[Python-ideas] with expression

Andrew Barnert abarnert at yahoo.com
Thu Feb 20 23:01:46 CET 2014


On Feb 20, 2014, at 13:33, Yann Kaiser <kaiser.yann at gmail.com> wrote:

> The first one could be accomplished like:
> 
>    x = [line.split() for line in f] with open(thisfile) as f

Yes, if we have a fully general with expression, we don't need a with clause in comprehensions.

> It would keep f opened while the listcomp is being evaluated. This
> makes me think however of a likely accident:
> 
>    x = (line.split() for line in f) with open('name') as f
>    next(x) # ValueError: I/O operation on closed file.
> 
> This does mirror this mistake though:
> 
>    with open('name') as f:
>        return (line.split() for line in f)
> 
> When what was meant was:
> 
>    with open('name') as f:
>        for line in f:
>            yield line.split()

Or just replace the return with yield from. This is pretty much the paradigm case of when you have to be a generator rather than just return an iterator, which is one of the two major reasons for yield from.

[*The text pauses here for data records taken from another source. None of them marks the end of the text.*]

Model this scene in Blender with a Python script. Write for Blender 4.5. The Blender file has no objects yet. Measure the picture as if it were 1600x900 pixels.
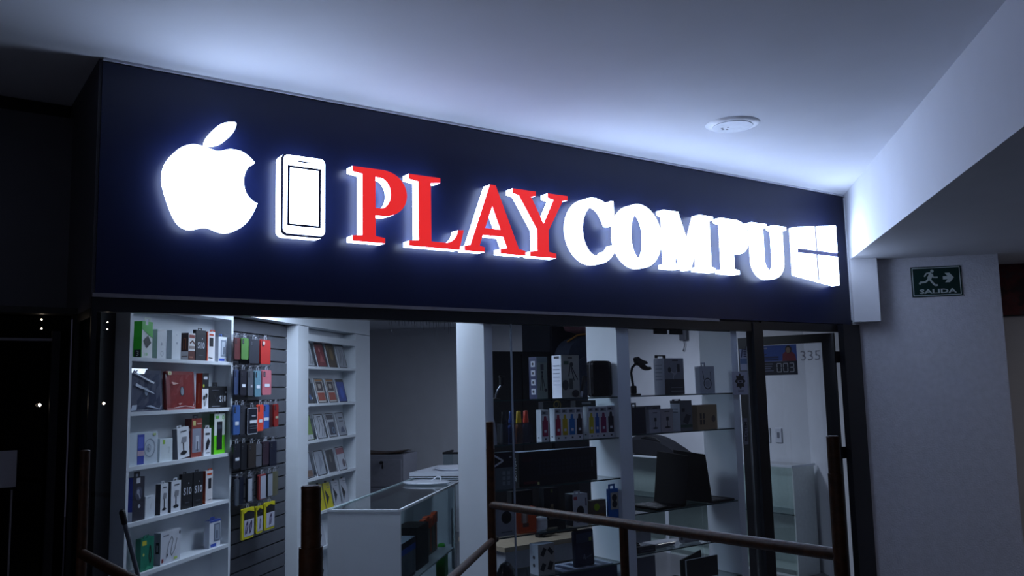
import bpy, bmesh, math, random
from math import sin, cos, pi, radians, atan2, hypot
from mathutils import Vector, Matrix
random.seed(7)
C = bpy.context.scene.collection
S = bpy.context.scene

# ------------------------------------------------------------------ camera
YAW, PITCH, ROLL = radians(11.127), radians(6.7175), radians(-1.3128)
EYE = Vector((0, 0, 1.7))
_fw = Vector((-sin(YAW) * cos(PITCH), cos(YAW) * cos(PITCH), sin(PITCH)))
_ri = Vector((cos(YAW), sin(YAW), 0))
_up = _ri.cross(_fw)
_r = _ri * cos(ROLL) + _up * sin(ROLL)
_u = -_ri * sin(ROLL) + _up * cos(ROLL)
cd = bpy.data.cameras.new('camera')
cam = bpy.data.objects.new('camera', cd)
C.objects.link(cam)
M = Matrix((_r, _u, -_fw)).transposed().to_4x4()
M.translation = EYE
cam.matrix_world = M
cd.sensor_width = 36.0
cd.lens = 36.0 * 1350 / 1600
cd.clip_start = 0.05
S.camera = cam

# ------------------------------------------------------------------ world, lights, exposure
S.view_settings.view_transform = 'Standard'
S.view_settings.look = 'None'
S.view_settings.gamma = 1
S.view_settings.use_curve_mapping = False
S.view_settings.exposure = 0.0
wd = bpy.data.worlds.new('dim_mall')
S.world = wd
wd.use_nodes = True
wd.node_tree.nodes['Background'].inputs[0].default_value = (0.36, 0.37, 0.62, 1)
wd.node_tree.nodes['Background'].inputs[1].default_value = 0.03

FA = radians(43.508)                     # shop front runs at this angle to the wall units
FD = Vector((sin(FA), cos(FA), 0))       # along the front, away from the viewer
FN = Vector((-cos(FA), sin(FA), 0))      # into the shop
L0 = Vector((-2.534, 3.337, 0))          # near lower corner of the front
FROT = pi / 2 - FA


def F(s, d, z=0.0):
    return L0 + FD * s + FN * d + Vector((0, 0, z))


def area(name, loc, target, size, size_y, power, col):
    l = bpy.data.lights.new(name, 'AREA')
    l.shape = 'RECTANGLE'
    l.size, l.size_y, l.energy, l.color = size, size_y, power, col
    o = bpy.data.objects.new(name, l)
    C.objects.link(o)
    o.location = loc
    o.rotation_euler = (Vector(target) - Vector(loc)).to_track_quat('-Z', 'Y').to_euler()
    return o


area('shop_ceiling_lamp', (-2.05, 5.25, 2.46), (-2.05, 5.25, 0), 1.2, 0.5, 31, (0.68, 0.81, 1.0))
area('shop_back_fill', (-0.9, 8.5, 2.44), (-0.9, 8.5, 0), 0.8, 0.4, 27, (0.70, 0.80, 1.0))  # unseen light added to lift the far white wall and shop back
area('corridor_fill', (-1.5, -3.2, 3.2), (-1.5, -3.2, 0), 1.6, 1.6, 44, (0.80, 0.82, 1.0))  # added fill behind the viewer, gives the corridor its dim ambient
area('side_fill', (4.6, 6.6, 2.67), (4.6, 6.6, 0), 0.6, 0.6, 7, (1.0, 0.93, 0.86))  # added warm fill with no fitting, brightens the far wall and picture


# ------------------------------------------------------------------ materials
def lin(c):
    return tuple((x / 12.92 if x <= 0.04045 else ((x + 0.055) / 1.055) ** 2.4) for x in c)


def rgb(h):
    return lin(tuple(int(h[i:i + 2], 16) / 255 for i in (0, 2, 4)))


MATS = {}


def mat(name, h, rough=0.55, metal=0.0, var=0.06, scale=30.0, bump=0.0, bscale=120.0, spec=0.5, coat=0.0):
    if name in MATS:
        return MATS[name]
    m = bpy.data.materials.new(name)
    m.use_nodes = True
    nt = m.node_tree
    b = nt.nodes['Principled BSDF']
    b.inputs['Roughness'].default_value = rough
    b.inputs['Metallic'].default_value = metal
    b.inputs['Specular IOR Level'].default_value = spec
    b.inputs['Coat Weight'].default_value = coat
    col = rgb(h)
    tc = nt.nodes.new('ShaderNodeTexCoord')
    n = nt.nodes.new('ShaderNodeTexNoise')
    n.inputs['Scale'].default_value = scale
    n.inputs['Detail'].default_value = 3
    nt.links.new(tc.outputs['Object'], n.inputs['Vector'])
    r = nt.nodes.new('ShaderNodeValToRGB')
    r.color_ramp.elements[0].position = 0.3
    r.color_ramp.elements[1].position = 0.7
    r.color_ramp.elements[0].color = tuple(c * (1 - var) for c in col) + (1,)
    r.color_ramp.elements[1].color = tuple(min(1, c * (1 + var)) for c in col) + (1,)
    nt.links.new(n.outputs['Fac'], r.inputs['Fac'])
    nt.links.new(r.outputs['Color'], b.inputs['Base Color'])
    if bump:
        n2 = nt.nodes.new('ShaderNodeTexNoise')
        n2.inputs['Scale'].default_value = bscale
        n2.inputs['Detail'].default_value = 4
        nt.links.new(tc.outputs['Object'], n2.inputs['Vector'])
        bp = nt.nodes.new('ShaderNodeBump')
        bp.inputs['Strength'].default_value = bump
        bp.inputs['Distance'].default_value = 0.02
        nt.links.new(n2.outputs['Fac'], bp.inputs['Height'])
        nt.links.new(bp.outputs['Normal'], b.inputs['Normal'])
    MATS[name] = m
    return m


def glow(name, h, strength):
    if name in MATS:
        return MATS[name]
    m = bpy.data.materials.new(name)
    m.use_nodes = True
    b = m.node_tree.nodes['Principled BSDF']
    b.inputs['Base Color'].default_value = rgb(h) + (1,)
    b.inputs['Roughness'].default_value = 0.4
    b.inputs['Emission Color'].default_value = rgb(h) + (1,)
    b.inputs['Emission Strength'].default_value = strength
    MATS[name] = m
    return m


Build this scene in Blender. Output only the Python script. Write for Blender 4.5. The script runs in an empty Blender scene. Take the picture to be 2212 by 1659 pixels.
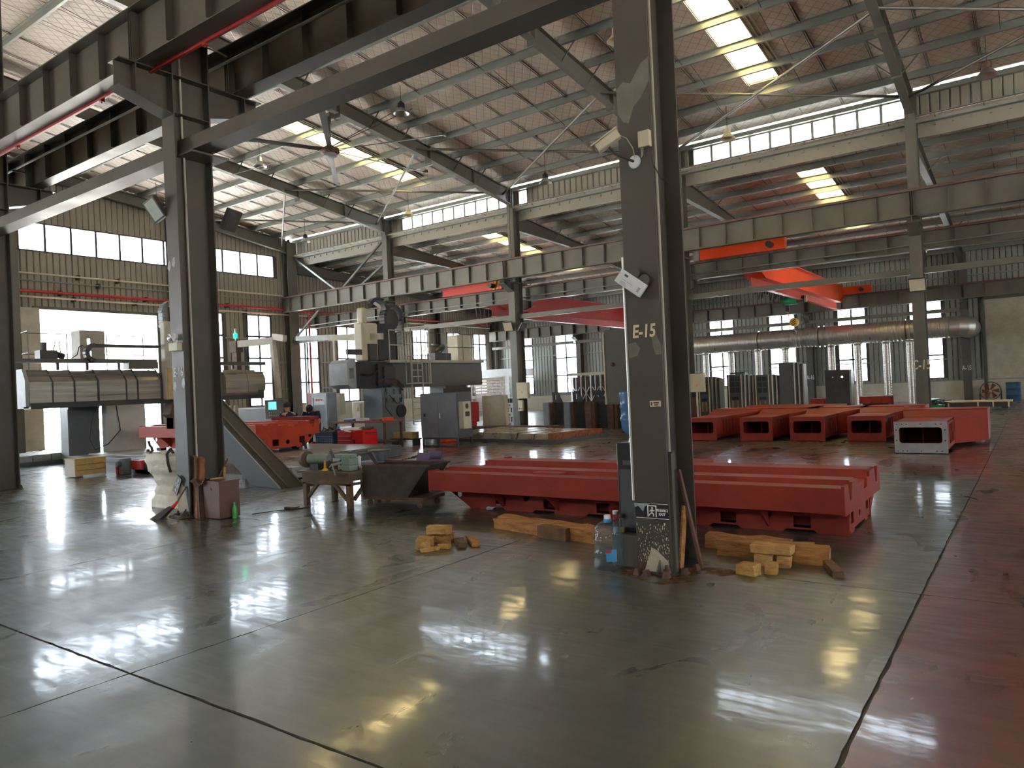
import bpy, math, random
from mathutils import Matrix, Vector
from mathutils.geometry import tessellate_polygon
random.seed(7)
SC = bpy.context.scene
COL = SC.collection
# ---------------------------------------------------------------- camera
cam = bpy.data.cameras.new('camera'); camo = bpy.data.objects.new('camera', cam); COL.objects.link(camo)
cam.lens = 25.69; cam.sensor_width = 36; cam.clip_end = 400; cam.clip_start = 0.05
RX, UX, BX = ((0.812127, 0.58174, -0.045026), (0.039763, 0.02181, 0.998971), (0.582124, -0.813082, -0.005419))
camo.matrix_world = Matrix(((RX[0],UX[0],BX[0],0),(RX[1],UX[1],BX[1],0),(RX[2],UX[2],BX[2],1.65),(0,0,0,1)))
SC.camera = camo
# ---------------------------------------------------------------- light
W = bpy.data.worlds.new('sky'); SC.world = W; W.use_nodes = True
nt = W.node_tree; bg = nt.nodes['Background']
tc = nt.nodes.new('ShaderNodeTexCoord'); sp = nt.nodes.new('ShaderNodeSeparateXYZ'); rp = nt.nodes.new('ShaderNodeValToRGB')
nt.links.new(tc.outputs['Generated'], sp.inputs[0]); nt.links.new(sp.outputs[2], rp.inputs[0]); nt.links.new(rp.outputs[0], bg.inputs[0])
rp.color_ramp.elements[0].position = 0.0; rp.color_ramp.elements[0].color = (0.82,0.91,1.0,1)
rp.color_ramp.elements[1].position = 0.9; rp.color_ramp.elements[1].color = (0.78,0.88,1.0,1)
bg.inputs[1].default_value = 8.0
sun = bpy.data.lights.new('sun','SUN'); sun.energy = 90; sun.angle = 0.02; sun.color = (1.0,0.95,0.86)
suno = bpy.data.objects.new('sun', sun); COL.objects.link(suno); suno.rotation_euler = Vector((0.25,-0.62,1.0)).to_track_quat('Z','Y').to_euler()
SC.view_settings.view_transform = 'Standard'; SC.view_settings.look = 'None'
SC.view_settings.exposure = 0.95; SC.view_settings.gamma = 1.0; SC.view_settings.use_curve_mapping = False
SC.cycles.use_denoising = True
SC.cycles.max_bounces = 9; SC.cycles.diffuse_bounces = 5; SC.cycles.glossy_bounces = 4; SC.cycles.transmission_bounces = 6; SC.cycles.transparent_max_bounces = 10
SC.cycles.caustics_reflective = False; SC.cycles.caustics_refractive = False; SC.cycles.sample_clamp_indirect = 6.0
SC.cycles.use_adaptive_sampling = True; SC.cycles.adaptive_threshold = 0.02
# ---------------------------------------------------------------- materials
M = {}
def mat(name, col, rough=0.5, metal=0.0, var=0.15, scale=3.0, bump=0.0, bscale=20.0, coat=0.0, rvar=0.0, col2=None, stretch=(1,1,1), thr=None, alpha=None):
    m = bpy.data.materials.new(name); m.use_nodes = True; t = m.node_tree; N = t.nodes; L = t.links
    b = N['Principled BSDF']; b.inputs['Specular IOR Level'].default_value = 0.18 if name.startswith('primer') else 0.35; b.inputs['Roughness'].default_value = rough; b.inputs['Metallic'].default_value = metal
    b.inputs['Coat Weight'].default_value = coat; b.inputs['Coat Roughness'].default_value = 0.06
    g = N.new('ShaderNodeNewGeometry'); mp = N.new('ShaderNodeMapping'); mp.inputs['Scale'].default_value = stretch
    L.new(g.outputs['Position'], mp.inputs[0])
    n = N.new('ShaderNodeTexNoise'); n.inputs['Scale'].default_value = scale; n.inputs['Detail'].default_value = 6; n.inputs['Roughness'].default_value = 0.62
    L.new(mp.outputs[0], n.inputs['Vector'])
    r = N.new('ShaderNodeValToRGB'); e = r.color_ramp.elements
    c2 = col2 or tuple(min(1,c*(1+var)) for c in col); c1 = tuple(c*(1-var) for c in col) if not col2 else col
    lo, hi = thr or (0.3, 0.7)
    e[0].position = lo; e[1].position = hi; e[0].color = (*c1,1); e[1].color = (*c2,1)
    L.new(n.outputs['Fac'], r.inputs[0]); L.new(r.outputs[0], b.inputs['Base Color'])
    if rvar:
        mr = N.new('ShaderNodeMapRange'); mr.inputs[1].default_value = 0.3; mr.inputs[2].default_value = 0.7
        mr.inputs[3].default_value = max(0.02, rough-rvar); mr.inputs[4].default_value = rough+rvar
        L.new(n.outputs['Fac'], mr.inputs[0]); L.new(mr.outputs[0], b.inputs['Roughness'])
    if bump:
        n2 = N.new('ShaderNodeTexNoise'); n2.inputs['Scale'].default_value = bscale; n2.inputs['Detail'].default_value = 4
        L.new(mp.outputs[0], n2.inputs['Vector'])
        bp = N.new('ShaderNodeBump'); bp.inputs['Strength'].default_value = bump; bp.inputs['Distance'].default_value = 0.02
        L.new(n2.outputs['Fac'], bp.inputs['Height']); L.new(bp.outputs[0], b.inputs['Normal'])
    if alpha is not None: b.inputs['Alpha'].default_value = alpha
    M[name] = m; return m
def emis(name, col, s):
    m = bpy.data.materials.new(name); m.use_nodes = True; b = m.node_tree.nodes['Principled BSDF']
    b.inputs['Base Color'].default_value = (*col,1); b.inputs['Emission Color'].default_value = (*col,1); b.inputs['Emission Strength'].default_value = s
    M[name] = m; return m
def clear(name, col, gl=0.08, rough=0.02, body=0.0, bcol=(1,1,1)):
    m = bpy.data.materials.new(name); m.use_nodes = True; t = m.node_tree; N = t.nodes; L = t.links
    for x in list(N):
        if x.type != 'OUTPUT_MATERIAL': N.remove(x)
    o = [x for x in N if x.type == 'OUTPUT_MATERIAL'][0]
    tr = N.new('ShaderNodeBsdfTransparent'); tr.inputs[0].default_value = (*col,1)
    g = N.new('ShaderNodeBsdfGlossy'); g.inputs['Roughness'].default_value = rough
    fr = N.new('ShaderNodeFresnel'); fr.inputs[0].default_value = 1.4
    ge = N.new('ShaderNodeNewGeometry'); iv = N.new('ShaderNodeMath'); iv.operation = 'SUBTRACT'; iv.inputs[0].default_value = 1.0; L.new(ge.outputs['Backfacing'], iv.inputs[1])
    mf = N.new('ShaderNodeMath'); mf.operation = 'MULTIPLY'; L.new(fr.outputs[0], mf.inputs[0]); L.new(iv.outputs[0], mf.inputs[1])
    mx = N.new('ShaderNodeMixShader'); L.new(mf.outputs[0], mx.inputs[0]); L.new(tr.outputs[0], mx.inputs[1]); L.new(g.outputs[0], mx.inputs[2])
    out = mx
    if body:
        d = N.new('ShaderNodeBsdfTranslucent'); d.inputs[0].default_value = (*bcol,1)
        d2 = N.new('ShaderNodeBsdfDiffuse'); d2.inputs[0].default_value = (*bcol,1)
        a = N.new('ShaderNodeMixShader'); a.inputs[0].default_value = 0.5; L.new(d.outputs[0], a.inputs[1]); L.new(d2.outputs[0], a.inputs[2])
        m2 = N.new('ShaderNodeMixShader'); m2.inputs[0].default_value = body
        L.new(mx.outputs[0], m2.inputs[1]); L.new(a.outputs[0], m2.inputs[2]); out = m2
    L.new(out.outputs[0], o.inputs[0]); M[name] = m; return m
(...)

> (Which is, unfortunately, a __del__ in disguise, which is frowned upon.)

No it's not. The file will be closed as soon as the iterator is fully consumed, even if it's not deleted until much later.

Of course it does mean that if you abandon the iterator in the middle you're leaking the generator and therefore the file until deletion. But there are many use cases where that doesn't come up.

> This does raise the question of if we need a "for..in..with" construct
> for purposes other than setting a new "highest keyword density" record
> :-)

As was pointed out to me when I suggested such a construct last year, the only cases where this helps are the two cases where you don't need it. Either it's a statement, so you just use statement with, or you can simulate it perfectly with a two-line function (which I believe is available as more_itertools.with_iter if you don't want to write it yourself). These are the two cases you just covered in this email.

Anyone who wants to argue for this idea should read the previous thread first. (I would provide a link, but searching from my phone is painful.)